The majority of today’s chip customers make do with the cheaper commodity chips that represent a trade-off between cost and performance. And it’s the supply of such commodity chips that appears far from adequate as the global demand for computing power grows. 

“It is still the case that semiconductor usage in vehicles is going up, semiconductor usage in your toaster oven and for all kinds of things is going up,” says Willy Shih, a professor of management practice at Harvard Business School. “So then the question is, where is the shortage going to hit next?”

A global concern

In early 2021, President Joe Biden signed an executive order mandating supply chain reviews for chips and threw his support behind a bipartisan push in Congress to approve at least $50 billion for semiconductor manufacturing and research. Biden also held two White House summits with leaders from the semiconductor and auto industries, including an April 12 meeting during which he prominently displayed a silicon wafer.

The actions won’t solve the imbalance between chip demand and supply anytime soon. But at the very least, experts say, today’s crisis represents an opportunity for the US government to try to finally fix the supply chain and reverse the overall slowdown in semiconductor innovation—and perhaps shore up the US’s capacity to make the badly needed chips.

An estimated 75% of all chip manufacturing capacity was based in East Asia as of 2019, with the US share sitting at approximately 13%. Taiwan’s TSMC alone has nearly 55% of the foundry market that handles consumer chip manufacturing orders.

Looming over everything is the US-China rivalry. China’s national champion firm SMIC has been building fabs that are still five or six years behind the cutting edge in chip technologies.

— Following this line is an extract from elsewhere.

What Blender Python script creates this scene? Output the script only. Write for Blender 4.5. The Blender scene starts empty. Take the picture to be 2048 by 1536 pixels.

But it’s possible that Chinese foundries could help meet the global demand for chips built on older nodes in the coming years.  “Given the state subsidies they receive, it’s possible Chinese foundries will be the lowest-cost manufacturers as they stand up fabs at the 22-nanometer and 14-nanometer nodes,” Khan says. “Chinese fabs may not be competitive at the frontier, but they could supply a growing portion of demand.”